Johnson’s main challenges will come from former Brexit secretary Dominic
Raab, who is viewed as an even more committed eurosceptic, as well as Foreign
Secretary Jeremy Hunt and Gove.

A total of eight MPs have so far declared.

Raab and Hunt announced their candidacies in the Sunday papers.

Raab wrote in The Mail on Sunday that “I would prefer that we leave with a
deal”.

But “we will not be taken seriously in Brussels unless we are clear that we
will walk away on World Trade Organisation (WTO) terms, if the EU doesn’t
budge,” Raab stressed.

Hunt had campaigned against Brexit in 2016 but has since reversed his
stance.

“We can never take no-deal off the table but the best way of avoiding it is
to make sure you have someone who is capable of negotiating a deal,” he told
The Sunday Times.

Gove was to announce his intention to run at a literary festival later on
Sunday, the BBC reported, positioning himself as a unity candidate able to
heal his party.

Former House of Commons leader Andrea Leadsom, whose resignation on
Thursday pushed May towards stepping down, also confirmed she will run.

– Rise of Brexit Party –

The contest is being held against the backdrop of European Parliament
elections that the new Brexit Party of the anti-EU populist Nigel Farage is
expected to win with about a third of the vote.

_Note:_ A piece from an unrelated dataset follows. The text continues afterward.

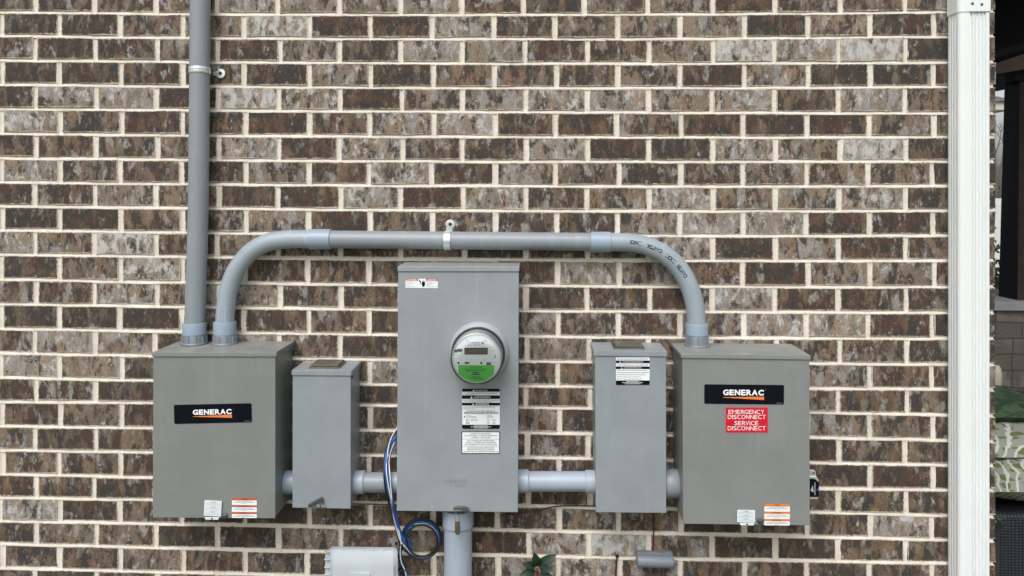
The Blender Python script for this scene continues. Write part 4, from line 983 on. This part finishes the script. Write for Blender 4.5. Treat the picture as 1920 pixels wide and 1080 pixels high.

Polls indicate that the Conservatives will be punished for their bickering
over Brexit and could finish as low as fifth — their worst result in a
national election.

The candidates are also mindful of a party revolt over May’s fateful
decision to court the pro-EU opposition with the promise of a second Brexit
referendum.

The concession last week was designed to help ram her withdrawal agreement
through parliament on the fourth attempt.

But it won her no converts and sparked a party coup attempt that forced May
to walk away before she was pushed out.

– Dark horses –

Parliamentary party members will begin whittling down the field of
contenders to a final two from June 10.

The finalists will then be put to a postal ballot of around 100,000 party
members in July.

The field grew further on Saturday when Health Secretary Matt Hancock
entered the race with a promise to take a more moderate approach.

Leaving the European Union without an agreement is “not an active policy
choice that is available to the next prime minister,” Hancock told Sky News.

Hancock is viewed as one of the dark horses who might make it through a
crowded field of more than a dozen names.

International Development Secretary Rory Stewart is also positioning
himself as a more consensus-seeking alternative to Johnson.

“It now seems that (Johnson) is coming out for a no-deal Brexit,” Stewart
told BBC radio.

“I think it would be a huge mistake. Damaging, unnecessary, and I think
also dishonest.”

Yet neither Hancock nor Stewart would say if they would push ahead with
May’s current agreement or try to secure added concessions from Brussels.